Texas bracing for a ripple effect as oil price falls

Global Business

States dependent on oil and gas revenue are bracing for a ripple effect from falling oil prices. CCTV America’s Ginger Vaughn reported this story from Houston.

Texas bracing for a ripple effect as oil price falls

States dependent on oil and gas revenue are bracing for a ripple effect from falling oil prices. CCTV America’s Ginger Vaughn reported this story from Houston.

In Texas, the price of regular gas has tumbled to less than $1.6 a gallon, or 3.8 liters, which is great for consumers, but less for this state. Oil production has made Texas the world’s 14th largest economy, ahead of Spain, Indonesia and Iran.
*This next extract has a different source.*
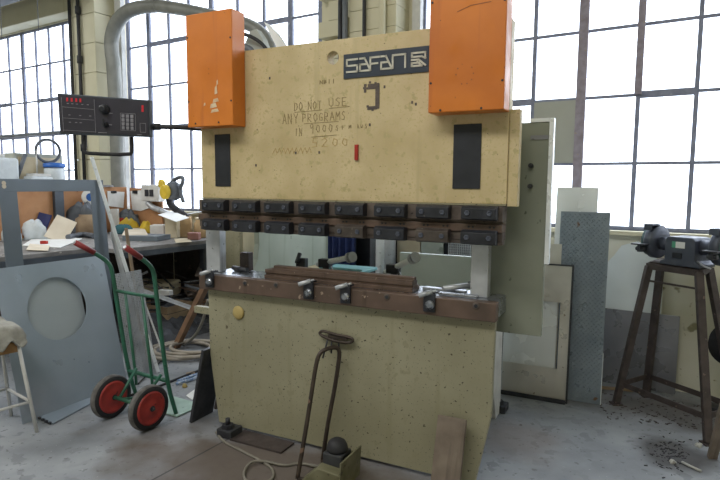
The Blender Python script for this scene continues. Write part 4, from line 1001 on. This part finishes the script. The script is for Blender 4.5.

Three of the top ten Fortune 500 companies are oil companies headquartered in Houston.

“First, they are going to cut their capital budget, so that means essentially defer some projects that otherwise would have been on the fast burner, and in the ‘shales’ where the big effect will happen, the companies will end up lowering the number of wells they drill a year, just concentrating on the best possible of wells,” Chris Ross, executive professor at the University of Houston said.

Since June, the price of West Texas Intermediate crude oil has been cut in half. Oil companies aren’t renewing contracts for drilling off the Texas coast.

In Houston, that means layoffs. Oil company Hercules Offshore said it will lay off more than 300 of its employees, a cut that represents 15 percent of the company’s total workforce, according to the Wall Street Journal.

By some estimates, one of these Texas energy jobs has same the purchasing power of three non-energy ones.

The overall U.S. economy may weather the plunge. While some U.S. officials said the average American household will spend around $550 less a year on gas this year than last year, a lot of that spare cash will be spent on shopping and restaurants, according to the Wall Street Journal.